*Prompt*
Your answer should consist only of the lines below from the one with "Recreate this scene" through the one with "slo.location = (20, 40, 40)", copied exactly.

*The input*
— start —
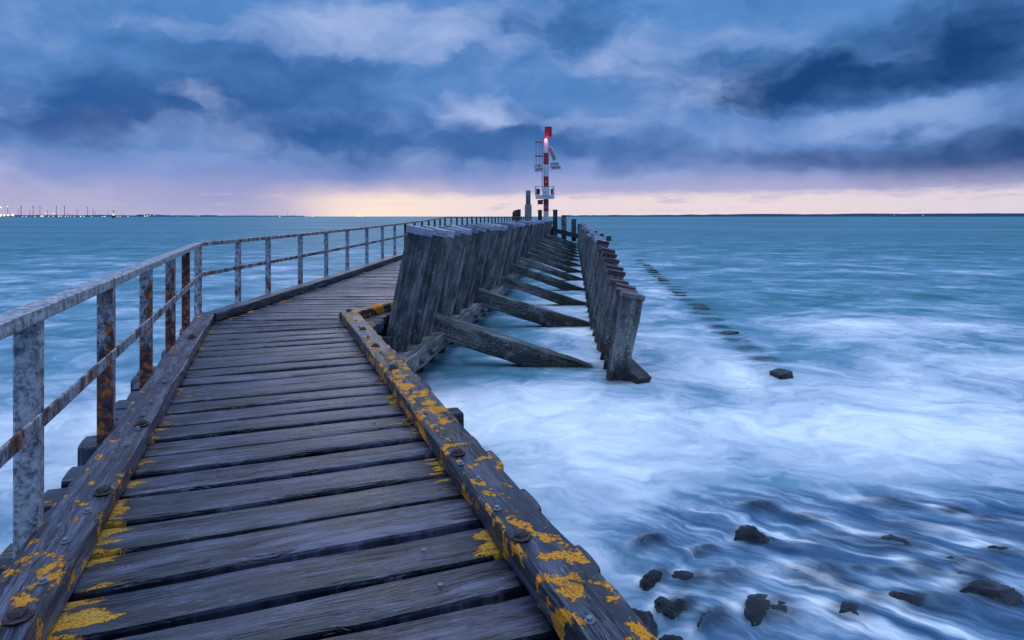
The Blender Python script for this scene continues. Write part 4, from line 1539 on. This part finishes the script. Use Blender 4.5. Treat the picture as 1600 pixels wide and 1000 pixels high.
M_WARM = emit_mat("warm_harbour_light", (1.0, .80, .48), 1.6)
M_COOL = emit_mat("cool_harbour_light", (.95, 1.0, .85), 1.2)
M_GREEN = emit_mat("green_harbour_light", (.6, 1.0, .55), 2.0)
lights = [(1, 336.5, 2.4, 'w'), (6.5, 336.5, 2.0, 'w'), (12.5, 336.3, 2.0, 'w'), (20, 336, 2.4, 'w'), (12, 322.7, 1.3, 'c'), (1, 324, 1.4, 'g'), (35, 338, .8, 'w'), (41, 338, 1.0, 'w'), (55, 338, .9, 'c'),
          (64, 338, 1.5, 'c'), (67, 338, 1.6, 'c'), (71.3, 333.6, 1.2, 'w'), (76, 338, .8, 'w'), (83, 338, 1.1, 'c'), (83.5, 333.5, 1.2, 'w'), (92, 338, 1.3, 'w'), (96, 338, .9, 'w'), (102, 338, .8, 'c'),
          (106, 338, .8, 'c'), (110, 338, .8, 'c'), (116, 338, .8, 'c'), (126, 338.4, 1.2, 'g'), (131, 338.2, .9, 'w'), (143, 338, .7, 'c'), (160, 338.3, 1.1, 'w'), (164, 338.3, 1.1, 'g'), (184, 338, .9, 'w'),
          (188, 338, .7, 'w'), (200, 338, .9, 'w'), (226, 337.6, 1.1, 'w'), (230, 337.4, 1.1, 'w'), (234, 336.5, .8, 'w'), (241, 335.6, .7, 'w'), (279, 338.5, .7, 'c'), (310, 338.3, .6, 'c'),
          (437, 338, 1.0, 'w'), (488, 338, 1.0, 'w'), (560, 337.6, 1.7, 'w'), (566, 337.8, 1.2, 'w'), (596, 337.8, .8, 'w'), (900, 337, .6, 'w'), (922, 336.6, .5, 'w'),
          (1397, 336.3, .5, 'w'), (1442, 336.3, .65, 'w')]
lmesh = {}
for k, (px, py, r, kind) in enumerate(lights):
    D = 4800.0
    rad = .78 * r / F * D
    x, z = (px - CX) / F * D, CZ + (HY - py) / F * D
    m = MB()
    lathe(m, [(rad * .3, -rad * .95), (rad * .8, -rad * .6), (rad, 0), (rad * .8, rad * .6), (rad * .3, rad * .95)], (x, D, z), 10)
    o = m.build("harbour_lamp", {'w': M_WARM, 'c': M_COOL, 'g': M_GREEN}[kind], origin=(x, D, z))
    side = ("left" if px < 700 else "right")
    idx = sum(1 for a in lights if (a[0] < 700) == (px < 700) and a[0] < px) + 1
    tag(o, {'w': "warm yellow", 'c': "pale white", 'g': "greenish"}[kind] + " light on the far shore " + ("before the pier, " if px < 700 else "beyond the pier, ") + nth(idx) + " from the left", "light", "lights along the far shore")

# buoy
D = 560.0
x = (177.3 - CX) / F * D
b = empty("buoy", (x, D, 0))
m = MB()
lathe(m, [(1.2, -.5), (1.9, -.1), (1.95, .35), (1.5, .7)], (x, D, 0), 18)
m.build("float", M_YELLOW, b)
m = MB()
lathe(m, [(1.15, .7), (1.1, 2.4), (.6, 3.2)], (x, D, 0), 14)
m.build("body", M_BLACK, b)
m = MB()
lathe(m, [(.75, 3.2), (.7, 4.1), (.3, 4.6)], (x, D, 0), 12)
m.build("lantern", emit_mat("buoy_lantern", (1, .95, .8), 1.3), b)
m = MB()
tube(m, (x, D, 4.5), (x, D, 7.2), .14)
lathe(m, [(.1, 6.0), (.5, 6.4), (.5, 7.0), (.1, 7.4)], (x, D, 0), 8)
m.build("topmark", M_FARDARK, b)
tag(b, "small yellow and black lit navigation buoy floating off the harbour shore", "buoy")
— end —
— start —
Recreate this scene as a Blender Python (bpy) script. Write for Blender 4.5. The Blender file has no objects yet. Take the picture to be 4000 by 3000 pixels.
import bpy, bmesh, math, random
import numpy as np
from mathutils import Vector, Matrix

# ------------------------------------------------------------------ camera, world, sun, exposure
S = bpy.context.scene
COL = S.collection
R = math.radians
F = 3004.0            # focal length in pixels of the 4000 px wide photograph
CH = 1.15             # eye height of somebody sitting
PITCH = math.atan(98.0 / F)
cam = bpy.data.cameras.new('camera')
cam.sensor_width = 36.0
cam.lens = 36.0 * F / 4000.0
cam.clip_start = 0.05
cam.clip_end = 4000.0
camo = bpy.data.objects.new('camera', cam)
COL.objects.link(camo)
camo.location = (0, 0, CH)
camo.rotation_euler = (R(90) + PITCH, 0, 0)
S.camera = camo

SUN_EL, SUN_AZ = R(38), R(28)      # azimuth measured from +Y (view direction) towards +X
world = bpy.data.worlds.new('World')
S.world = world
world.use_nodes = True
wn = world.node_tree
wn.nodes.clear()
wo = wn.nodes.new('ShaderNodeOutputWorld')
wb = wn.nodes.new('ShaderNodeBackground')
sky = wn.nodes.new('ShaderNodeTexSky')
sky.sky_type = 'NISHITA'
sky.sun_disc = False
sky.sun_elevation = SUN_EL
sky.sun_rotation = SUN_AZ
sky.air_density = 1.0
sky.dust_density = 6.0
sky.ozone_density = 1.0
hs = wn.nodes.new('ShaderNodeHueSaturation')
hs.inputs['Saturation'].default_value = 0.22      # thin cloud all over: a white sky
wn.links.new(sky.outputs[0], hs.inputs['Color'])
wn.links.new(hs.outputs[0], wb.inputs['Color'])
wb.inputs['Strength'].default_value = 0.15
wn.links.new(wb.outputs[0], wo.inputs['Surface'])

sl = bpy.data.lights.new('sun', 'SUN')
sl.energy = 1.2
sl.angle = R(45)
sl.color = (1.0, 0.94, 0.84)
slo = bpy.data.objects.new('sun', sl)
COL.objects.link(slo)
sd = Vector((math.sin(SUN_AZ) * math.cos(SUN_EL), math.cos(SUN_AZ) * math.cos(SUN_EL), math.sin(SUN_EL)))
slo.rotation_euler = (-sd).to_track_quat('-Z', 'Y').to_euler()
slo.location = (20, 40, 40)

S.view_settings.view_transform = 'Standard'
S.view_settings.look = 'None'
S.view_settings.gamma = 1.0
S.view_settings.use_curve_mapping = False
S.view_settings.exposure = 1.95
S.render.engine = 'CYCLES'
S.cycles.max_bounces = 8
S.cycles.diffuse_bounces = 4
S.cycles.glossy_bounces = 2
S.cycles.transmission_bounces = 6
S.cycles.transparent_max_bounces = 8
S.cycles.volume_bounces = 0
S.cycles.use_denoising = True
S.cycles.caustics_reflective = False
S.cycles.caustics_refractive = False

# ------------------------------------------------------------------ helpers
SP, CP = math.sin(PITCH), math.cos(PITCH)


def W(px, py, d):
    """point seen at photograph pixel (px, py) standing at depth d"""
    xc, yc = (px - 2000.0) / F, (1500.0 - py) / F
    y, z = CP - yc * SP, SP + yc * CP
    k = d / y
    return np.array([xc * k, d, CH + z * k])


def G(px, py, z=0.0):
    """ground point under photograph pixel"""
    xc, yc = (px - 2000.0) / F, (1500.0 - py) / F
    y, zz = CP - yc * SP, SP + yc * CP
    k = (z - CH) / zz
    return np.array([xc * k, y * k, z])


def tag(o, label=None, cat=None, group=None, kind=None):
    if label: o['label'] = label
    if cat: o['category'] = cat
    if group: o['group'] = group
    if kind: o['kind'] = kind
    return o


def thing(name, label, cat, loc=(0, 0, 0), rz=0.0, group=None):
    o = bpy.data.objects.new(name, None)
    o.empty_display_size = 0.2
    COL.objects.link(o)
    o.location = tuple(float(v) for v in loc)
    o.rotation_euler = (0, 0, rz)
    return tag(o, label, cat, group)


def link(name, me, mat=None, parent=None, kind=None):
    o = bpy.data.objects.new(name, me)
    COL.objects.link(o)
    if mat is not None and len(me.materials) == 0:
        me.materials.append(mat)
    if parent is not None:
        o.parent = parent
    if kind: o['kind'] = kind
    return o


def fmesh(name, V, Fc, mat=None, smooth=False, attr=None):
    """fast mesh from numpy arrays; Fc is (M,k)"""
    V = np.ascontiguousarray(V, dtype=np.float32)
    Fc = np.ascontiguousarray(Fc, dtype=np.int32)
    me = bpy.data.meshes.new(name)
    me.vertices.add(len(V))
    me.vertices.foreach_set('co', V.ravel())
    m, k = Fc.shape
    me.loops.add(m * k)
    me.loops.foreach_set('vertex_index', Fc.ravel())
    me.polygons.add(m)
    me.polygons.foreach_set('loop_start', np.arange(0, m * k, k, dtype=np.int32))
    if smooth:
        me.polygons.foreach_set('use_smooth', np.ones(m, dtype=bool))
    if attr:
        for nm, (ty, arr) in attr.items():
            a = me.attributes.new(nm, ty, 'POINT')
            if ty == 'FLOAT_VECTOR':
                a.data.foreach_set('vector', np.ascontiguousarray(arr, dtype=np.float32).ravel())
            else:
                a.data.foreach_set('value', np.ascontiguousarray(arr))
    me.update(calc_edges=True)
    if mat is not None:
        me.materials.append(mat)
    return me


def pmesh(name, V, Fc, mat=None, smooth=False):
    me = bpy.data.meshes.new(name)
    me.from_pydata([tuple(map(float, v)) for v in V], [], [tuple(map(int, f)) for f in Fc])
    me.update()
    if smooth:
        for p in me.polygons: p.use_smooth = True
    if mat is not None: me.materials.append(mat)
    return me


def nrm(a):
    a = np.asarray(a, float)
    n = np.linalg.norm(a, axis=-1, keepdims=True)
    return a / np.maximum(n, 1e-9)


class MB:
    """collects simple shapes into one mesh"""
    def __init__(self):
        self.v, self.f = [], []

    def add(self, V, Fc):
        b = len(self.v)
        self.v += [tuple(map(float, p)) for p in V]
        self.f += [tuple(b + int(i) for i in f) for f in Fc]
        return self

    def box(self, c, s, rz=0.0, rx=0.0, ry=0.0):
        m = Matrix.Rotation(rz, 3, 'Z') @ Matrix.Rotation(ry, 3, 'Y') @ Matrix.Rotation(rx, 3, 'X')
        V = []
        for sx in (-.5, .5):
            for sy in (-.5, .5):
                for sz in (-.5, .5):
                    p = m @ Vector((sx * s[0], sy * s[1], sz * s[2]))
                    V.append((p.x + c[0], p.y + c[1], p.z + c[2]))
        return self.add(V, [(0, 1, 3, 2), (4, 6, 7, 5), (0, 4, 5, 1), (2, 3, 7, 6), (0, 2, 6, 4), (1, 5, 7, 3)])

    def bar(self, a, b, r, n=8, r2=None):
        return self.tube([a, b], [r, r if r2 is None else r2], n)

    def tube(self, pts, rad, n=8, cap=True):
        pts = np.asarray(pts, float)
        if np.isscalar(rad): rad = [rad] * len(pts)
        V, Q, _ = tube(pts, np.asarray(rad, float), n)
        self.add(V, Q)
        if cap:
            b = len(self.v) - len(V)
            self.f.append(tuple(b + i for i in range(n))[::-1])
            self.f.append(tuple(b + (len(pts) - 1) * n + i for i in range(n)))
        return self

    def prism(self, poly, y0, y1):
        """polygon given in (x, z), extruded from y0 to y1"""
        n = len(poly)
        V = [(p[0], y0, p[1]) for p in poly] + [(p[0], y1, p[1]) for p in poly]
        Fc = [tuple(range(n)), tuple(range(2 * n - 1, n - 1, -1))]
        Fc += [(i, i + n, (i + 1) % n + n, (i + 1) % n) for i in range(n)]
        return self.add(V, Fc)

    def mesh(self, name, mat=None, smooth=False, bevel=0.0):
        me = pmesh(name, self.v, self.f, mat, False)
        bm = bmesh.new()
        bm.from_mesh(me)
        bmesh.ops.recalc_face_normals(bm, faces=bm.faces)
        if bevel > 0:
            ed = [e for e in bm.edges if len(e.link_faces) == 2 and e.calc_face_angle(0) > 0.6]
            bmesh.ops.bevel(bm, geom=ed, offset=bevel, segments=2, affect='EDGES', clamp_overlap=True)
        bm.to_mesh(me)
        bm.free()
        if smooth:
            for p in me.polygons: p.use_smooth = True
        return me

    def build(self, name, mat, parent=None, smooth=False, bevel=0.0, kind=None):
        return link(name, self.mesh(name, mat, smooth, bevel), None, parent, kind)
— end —
— start —
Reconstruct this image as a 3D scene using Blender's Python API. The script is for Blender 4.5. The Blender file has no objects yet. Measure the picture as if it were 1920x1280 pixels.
— end —
*Response to the task*
Recreate this scene as a Blender Python (bpy) script. Write for Blender 4.5. The Blender file has no objects yet. Take the picture to be 4000 by 3000 pixels.
import bpy, bmesh, math, random
import numpy as np
from mathutils import Vector, Matrix

# ------------------------------------------------------------------ camera, world, sun, exposure
S = bpy.context.scene
COL = S.collection
R = math.radians
F = 3004.0            # focal length in pixels of the 4000 px wide photograph
CH = 1.15             # eye height of somebody sitting
PITCH = math.atan(98.0 / F)
cam = bpy.data.cameras.new('camera')
cam.sensor_width = 36.0
cam.lens = 36.0 * F / 4000.0
cam.clip_start = 0.05
cam.clip_end = 4000.0
camo = bpy.data.objects.new('camera', cam)
COL.objects.link(camo)
camo.location = (0, 0, CH)
camo.rotation_euler = (R(90) + PITCH, 0, 0)
S.camera = camo

SUN_EL, SUN_AZ = R(38), R(28)      # azimuth measured from +Y (view direction) towards +X
world = bpy.data.worlds.new('World')
S.world = world
world.use_nodes = True
wn = world.node_tree
wn.nodes.clear()
wo = wn.nodes.new('ShaderNodeOutputWorld')
wb = wn.nodes.new('ShaderNodeBackground')
sky = wn.nodes.new('ShaderNodeTexSky')
sky.sky_type = 'NISHITA'
sky.sun_disc = False
sky.sun_elevation = SUN_EL
sky.sun_rotation = SUN_AZ
sky.air_density = 1.0
sky.dust_density = 6.0
sky.ozone_density = 1.0
hs = wn.nodes.new('ShaderNodeHueSaturation')
hs.inputs['Saturation'].default_value = 0.22      # thin cloud all over: a white sky
wn.links.new(sky.outputs[0], hs.inputs['Color'])
wn.links.new(hs.outputs[0], wb.inputs['Color'])
wb.inputs['Strength'].default_value = 0.15
wn.links.new(wb.outputs[0], wo.inputs['Surface'])

sl = bpy.data.lights.new('sun', 'SUN')
sl.energy = 1.2
sl.angle = R(45)
sl.color = (1.0, 0.94, 0.84)
slo = bpy.data.objects.new('sun', sl)
COL.objects.link(slo)
sd = Vector((math.sin(SUN_AZ) * math.cos(SUN_EL), math.cos(SUN_AZ) * math.cos(SUN_EL), math.sin(SUN_EL)))
slo.rotation_euler = (-sd).to_track_quat('-Z', 'Y').to_euler()
slo.location = (20, 40, 40)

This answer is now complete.